Right but mentioning/expecting those keys could be confusing in other situation s
maybe better name for those?
What’s a payload?
something that is the input to the execution?
(def i {:enter #(update :request inc)})
(execute [i i] 1) ; => 3
(defn execute [interceptors request] …)
But isn’t the input just the context? Like in pedestal interceptors just receive the context and nothing else
could be that too, but as the context needs to be a map, you need to store the input value(s) somewhere:
(execute [i i] {:request 1})
I have to do something else now but would love to chat more about this. Maybe it’s easiest if we just chat about this in a hangout some time?
sure!
You can send me an invite to <mailto:martinklepsch@googlemail.com|martinklepsch@googlemail.com> - I’m flexible most days so just send me something that works for you (Except tomorrow where I’m busy all day)

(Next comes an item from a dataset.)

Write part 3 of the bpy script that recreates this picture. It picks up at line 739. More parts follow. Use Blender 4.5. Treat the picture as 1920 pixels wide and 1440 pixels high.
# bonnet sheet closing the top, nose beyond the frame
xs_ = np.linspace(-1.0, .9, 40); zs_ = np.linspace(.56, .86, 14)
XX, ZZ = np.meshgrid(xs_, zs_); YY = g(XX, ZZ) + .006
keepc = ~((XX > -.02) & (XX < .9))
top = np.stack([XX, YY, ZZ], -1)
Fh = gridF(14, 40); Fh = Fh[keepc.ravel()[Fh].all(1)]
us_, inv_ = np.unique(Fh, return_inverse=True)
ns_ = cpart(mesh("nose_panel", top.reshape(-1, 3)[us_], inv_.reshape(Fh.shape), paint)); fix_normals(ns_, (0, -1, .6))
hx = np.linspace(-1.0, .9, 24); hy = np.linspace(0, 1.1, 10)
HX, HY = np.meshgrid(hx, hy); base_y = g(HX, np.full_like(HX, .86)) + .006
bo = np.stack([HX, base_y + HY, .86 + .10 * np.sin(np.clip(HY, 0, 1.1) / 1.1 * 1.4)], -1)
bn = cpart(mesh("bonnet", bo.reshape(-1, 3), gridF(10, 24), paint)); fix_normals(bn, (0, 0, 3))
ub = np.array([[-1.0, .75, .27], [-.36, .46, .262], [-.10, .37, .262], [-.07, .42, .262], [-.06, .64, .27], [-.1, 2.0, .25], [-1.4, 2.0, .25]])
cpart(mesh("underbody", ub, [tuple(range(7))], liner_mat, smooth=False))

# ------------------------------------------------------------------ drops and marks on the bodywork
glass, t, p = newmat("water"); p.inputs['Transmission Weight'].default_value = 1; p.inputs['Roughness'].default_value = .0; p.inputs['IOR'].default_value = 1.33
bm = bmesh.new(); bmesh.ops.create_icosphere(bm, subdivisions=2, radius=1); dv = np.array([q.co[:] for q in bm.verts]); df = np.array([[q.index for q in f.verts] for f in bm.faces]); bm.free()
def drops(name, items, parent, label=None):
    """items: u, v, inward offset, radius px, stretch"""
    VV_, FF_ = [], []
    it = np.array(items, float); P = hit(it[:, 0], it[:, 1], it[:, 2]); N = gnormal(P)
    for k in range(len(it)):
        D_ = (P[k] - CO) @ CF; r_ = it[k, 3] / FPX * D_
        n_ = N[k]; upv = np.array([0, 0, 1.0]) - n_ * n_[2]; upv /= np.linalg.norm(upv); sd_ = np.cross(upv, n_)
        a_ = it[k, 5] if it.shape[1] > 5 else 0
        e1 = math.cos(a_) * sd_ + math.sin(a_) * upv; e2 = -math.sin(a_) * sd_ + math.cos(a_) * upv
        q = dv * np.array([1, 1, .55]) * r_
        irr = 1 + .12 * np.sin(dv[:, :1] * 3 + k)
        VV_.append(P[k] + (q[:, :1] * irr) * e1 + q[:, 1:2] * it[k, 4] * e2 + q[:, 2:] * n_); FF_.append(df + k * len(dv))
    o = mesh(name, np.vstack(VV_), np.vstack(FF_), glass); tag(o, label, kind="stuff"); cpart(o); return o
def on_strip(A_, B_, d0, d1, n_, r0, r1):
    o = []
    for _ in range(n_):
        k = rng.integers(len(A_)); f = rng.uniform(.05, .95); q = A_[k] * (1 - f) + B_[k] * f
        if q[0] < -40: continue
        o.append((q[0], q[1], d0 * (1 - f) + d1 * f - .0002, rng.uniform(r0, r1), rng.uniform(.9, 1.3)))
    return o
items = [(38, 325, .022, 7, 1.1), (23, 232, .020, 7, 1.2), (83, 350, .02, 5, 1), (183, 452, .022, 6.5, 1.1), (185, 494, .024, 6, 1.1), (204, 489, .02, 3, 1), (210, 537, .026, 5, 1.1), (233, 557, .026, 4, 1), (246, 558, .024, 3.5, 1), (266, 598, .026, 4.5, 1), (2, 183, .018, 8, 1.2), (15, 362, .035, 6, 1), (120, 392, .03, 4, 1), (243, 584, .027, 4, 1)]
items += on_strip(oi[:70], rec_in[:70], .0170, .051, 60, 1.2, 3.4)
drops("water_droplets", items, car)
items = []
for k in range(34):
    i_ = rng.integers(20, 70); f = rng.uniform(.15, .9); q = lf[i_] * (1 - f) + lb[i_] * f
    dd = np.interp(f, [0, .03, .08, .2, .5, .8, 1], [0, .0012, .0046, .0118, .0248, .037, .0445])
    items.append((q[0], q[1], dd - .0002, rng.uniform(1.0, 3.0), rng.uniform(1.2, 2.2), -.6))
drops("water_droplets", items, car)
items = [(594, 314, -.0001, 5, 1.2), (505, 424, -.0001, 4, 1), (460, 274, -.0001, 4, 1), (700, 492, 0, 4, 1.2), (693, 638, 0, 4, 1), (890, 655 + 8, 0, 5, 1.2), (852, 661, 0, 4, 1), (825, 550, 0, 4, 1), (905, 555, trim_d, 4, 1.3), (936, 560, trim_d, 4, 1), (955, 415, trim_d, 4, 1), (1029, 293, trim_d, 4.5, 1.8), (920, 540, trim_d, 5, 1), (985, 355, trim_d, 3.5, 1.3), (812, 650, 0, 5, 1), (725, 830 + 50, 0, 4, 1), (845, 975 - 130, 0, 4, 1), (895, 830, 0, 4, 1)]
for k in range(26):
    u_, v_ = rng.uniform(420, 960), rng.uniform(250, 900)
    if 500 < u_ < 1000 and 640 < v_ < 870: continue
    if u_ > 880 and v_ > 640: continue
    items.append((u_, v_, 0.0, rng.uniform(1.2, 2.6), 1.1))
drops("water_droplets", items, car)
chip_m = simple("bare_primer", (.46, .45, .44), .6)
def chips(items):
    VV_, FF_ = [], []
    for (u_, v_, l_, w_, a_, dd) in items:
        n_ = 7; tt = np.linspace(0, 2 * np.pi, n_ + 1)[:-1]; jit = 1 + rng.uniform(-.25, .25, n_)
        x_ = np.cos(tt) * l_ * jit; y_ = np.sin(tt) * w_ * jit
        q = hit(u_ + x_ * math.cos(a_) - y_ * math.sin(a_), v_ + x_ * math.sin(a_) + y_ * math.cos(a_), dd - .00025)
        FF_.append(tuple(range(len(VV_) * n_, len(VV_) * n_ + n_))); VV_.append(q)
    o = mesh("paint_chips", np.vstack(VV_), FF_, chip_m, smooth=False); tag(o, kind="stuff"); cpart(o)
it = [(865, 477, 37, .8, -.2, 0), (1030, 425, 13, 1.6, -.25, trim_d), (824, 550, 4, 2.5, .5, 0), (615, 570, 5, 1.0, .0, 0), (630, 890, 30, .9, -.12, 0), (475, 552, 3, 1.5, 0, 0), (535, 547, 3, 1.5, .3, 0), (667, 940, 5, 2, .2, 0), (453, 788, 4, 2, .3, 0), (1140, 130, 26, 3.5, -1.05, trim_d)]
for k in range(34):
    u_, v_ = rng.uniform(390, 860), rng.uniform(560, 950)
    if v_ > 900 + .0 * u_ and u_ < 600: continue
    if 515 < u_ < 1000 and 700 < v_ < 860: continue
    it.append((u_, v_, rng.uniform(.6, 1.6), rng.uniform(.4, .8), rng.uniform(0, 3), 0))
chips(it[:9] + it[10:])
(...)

@richiardiandrea I think the normal promise/promesa chain is much better for simple things. The two-way Interceptors are good for base for reusable abstractions like in the web-servers: mounting an exception-handling interceptor to the root will ensure that all exceptions are always handled gracefully. Same for request/response formatting: :enter
decodes the body, :leave
encodes the response body and :error
returns the formatting errors in the negotiated format. Also, as interceptors are data, one can inspect & inventory them, re-order, add request/response specs etc.
that’s from Sieppari context inspector.
Yep I like that part very much and the only thing I don't see in our use case is the leave part - the handler is usually returns data validated in the enters and it is pretty "dumb". The callback on success does content-specific wrapping of it
But that's the thing, you can do things in many ways
And we as a team noticed that there is a mental overhead and we were always discussing if things should be in enter or leave or handler...while it technically can go in any of those
Not sure would be of any help, but one could create a one-way “ctx=>->ctx” function chain with the interceptors too. Manifold (and thus, Yada) does this.
“enterceptors” 😉
(enter [#(update % :request inc) p/promise #(update % :request * 2)] 1 respond raise)
; => eventually respond 4
… but I think promesa & manifold (JVM) are much better at one-way chaining.
… the enter
fn would be actually same as execute
if the 1-arity function would be mapped into a interceptor with :enter
, not into a handler of request -> response
. :thinking_face:
I think we are thinking exactly about enterceptors only 😺
And we had a couple of ideas around sugaring the error handling and associng in the context
But it deviates from interceptors a lot
https://github.com/pedestal/pedestal/blob/master/interceptor/src/io/pedestal/interceptor.clj#L32-L41
^:--- if that would be (interceptor {:enter t})
, then functions would be turned into enters and the spec would cover both 1-way & 2-way flows easily.
https://github.com/metosin/sieppari/blob/develop/src/sieppari/interceptor.cljc#L30-L35
Ah ok yes I have always wondered what was the usage of that part
It seems that a spec would definitely greatly help understanding the use case. We picked it because of the behaviour as data aspect and layer on top of async computation
So we will be experimenting with the one way flow and come up with some lib...we'll see. What sieppari definitely allowed us was too get to the "functional cori imperative shell" approach so hard to get with asyec stuff
@richiardiandrea Was just wondering with the sieppari + promesa stuff — would it be possible to also just use regular JS promises?
@martinklepsch yep I posted everything to support channels, promesa and native
@richiardiandrea ah right, just noticed — so the promesa extension is basically for people who already use promesa to enable a more streamlined integration?
Yeah
Sweet, thanks for the context and sorry for not spotting that in the PR 🙂
Also I hope you're doing well ☺️
Ahah yeah @martinklepsch doing well, are you coming to the Conj?
Unfortunately not! Submitted a talk but didn't get accepted and covering trip/accomodation etc. on my own is a bit too much after spending the summer on mostly unpaid work 😄
Have fun though, I'm very curious to see the talks, seems like there are quite a few announcements coming up
Yeah it looks like interesting for sure I hope to see you at the next one of in Europe at some point!